Tools for long-term management of capital structure are primarily comprised by the drawdown and repayment of longterm liabilities and payments of share capital from/to the owner. The Group is not subject to any external requirements with regard to the management of capital structure other than those relating to the market’s expectations and the owner’s dividend requirements.

The Group endeavours to obtain external financing from different capital markets. When raising loans, Statkraft seeks to ensure an even repayment profile, and the current maturity profile is in line with this objective. Raising of any new loans is planned in accordance with the liquidity forecast, investment decisions and sale of assets.

At the end of 2014, net interest-bearing debt5) amounted to NOK 23 638 million, compared with NOK 32 240 million at the beginning of the year. The decline was related both to repayment of debt and increased bank deposits. The net interest-bearing debt-equity ratio was 21.2%, compared with 31.2% at year-end 2013.

Loans from Statkraft SF to Statkraft AS amounted to NOK 400 million at the end of the year.

Current assets, except cash and cash equivalents, amounted to NOK 21 780 million (NOK 17 387 million) and short-term interest-free debt was NOK 20 662 million (NOK 17 073 million) at the end of 2014.

At the end of the year, Statkraft’s equity totalled NOK 88 059 million, compared with NOK 71 107 million at the start of the year. This corresponds to 52.5% of total assets (46.3%). The increase in equity was associated with a positive total comprehensive income of NOK 10 284 million and capital contribution from Statkraft SF of NOK 7350 million.

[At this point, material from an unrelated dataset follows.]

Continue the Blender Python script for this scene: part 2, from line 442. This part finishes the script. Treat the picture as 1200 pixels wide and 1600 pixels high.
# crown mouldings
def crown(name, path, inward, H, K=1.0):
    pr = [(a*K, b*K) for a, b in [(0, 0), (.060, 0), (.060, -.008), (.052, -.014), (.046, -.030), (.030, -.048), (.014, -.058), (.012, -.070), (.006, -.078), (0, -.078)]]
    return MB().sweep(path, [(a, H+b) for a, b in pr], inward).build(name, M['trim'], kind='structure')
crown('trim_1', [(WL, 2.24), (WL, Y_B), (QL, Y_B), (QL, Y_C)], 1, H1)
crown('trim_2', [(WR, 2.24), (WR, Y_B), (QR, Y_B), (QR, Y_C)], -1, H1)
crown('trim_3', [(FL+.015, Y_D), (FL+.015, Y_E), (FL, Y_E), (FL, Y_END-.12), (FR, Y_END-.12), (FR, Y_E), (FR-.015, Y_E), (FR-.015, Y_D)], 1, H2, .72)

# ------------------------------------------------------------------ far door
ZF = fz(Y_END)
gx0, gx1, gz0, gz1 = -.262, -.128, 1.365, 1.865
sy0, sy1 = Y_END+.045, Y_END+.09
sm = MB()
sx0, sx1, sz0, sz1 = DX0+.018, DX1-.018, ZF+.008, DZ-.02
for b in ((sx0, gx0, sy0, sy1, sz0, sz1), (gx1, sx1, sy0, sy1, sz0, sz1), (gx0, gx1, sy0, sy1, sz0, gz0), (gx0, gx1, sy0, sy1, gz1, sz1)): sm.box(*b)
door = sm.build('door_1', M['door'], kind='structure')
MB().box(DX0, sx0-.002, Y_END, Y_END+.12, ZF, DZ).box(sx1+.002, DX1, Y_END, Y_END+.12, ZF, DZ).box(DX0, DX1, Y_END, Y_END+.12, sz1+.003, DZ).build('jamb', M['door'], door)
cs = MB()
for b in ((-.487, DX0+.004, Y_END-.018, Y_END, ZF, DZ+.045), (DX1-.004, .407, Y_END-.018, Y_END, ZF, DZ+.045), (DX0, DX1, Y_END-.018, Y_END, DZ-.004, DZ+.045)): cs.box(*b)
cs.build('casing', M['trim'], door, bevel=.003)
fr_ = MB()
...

Financial strenght and rating

It is important to Statkraft to maintain its credit rating with the two major rating agencies Standard & Poor’s and Moody’s. An important key figure monitored by Statkraft in relation to credit rating is the cash flow from operations in relation to net interestbearing debt. Statkraft AS has a current credit rating of A- from Standard & Poor’s and Baa1 from Moody’s.


In accordance with the Group’s strategy, the project activity level is high, especially as regards wind and hydropower. The Group’s investment programme is flexible, and the plans are subject to continuous assessment in relation to market outlook and financial strength.

In total, Statkraft invested NOK 11 180 million in 2014, of this NOK 3844 million was invested in Norway. Approximately two thirds of total investments were made in new generating capacity. Maintenance investments are primarily in connection with Nordic hydropower. The largest investments in new capacity are in connection with wind power in Sweden and the UK, as well as international hydropower.


* Figures in parentheses show the comparable figures for 2013.

1) ROACE (%): (Operating profit adjusted for unrealised changes in the value of energy contracts and significant non-recurring items x 100)/average capital employed.

2) EBITDA-margin (%): (Operating profit adjusted for unrealised changes in the value of energy contracts and significant non-recurring items x 100)/Gross operating revenues adjusted for unrealised changes in the value of energy contracts and significant non-recurring items

3) Net investments include investments paid at the end of the quarter, payments received from sale of non-current assets, net liquidity out from the Group upon acquisition of activities and repayment and disbursement of loans.

4) Short-term liquidity: (OB liquidity capacity + forecast incoming payments next 6 months) / (Debt due and dividend next 6 months +(Limit x forecast disbursement from operations / Investments next 6 months)).

5) Net interest-bearing debt: Gross interest-bearing liabilities – bank deposits, cash in hand and similar excluding restricted funds – short-term financial investments.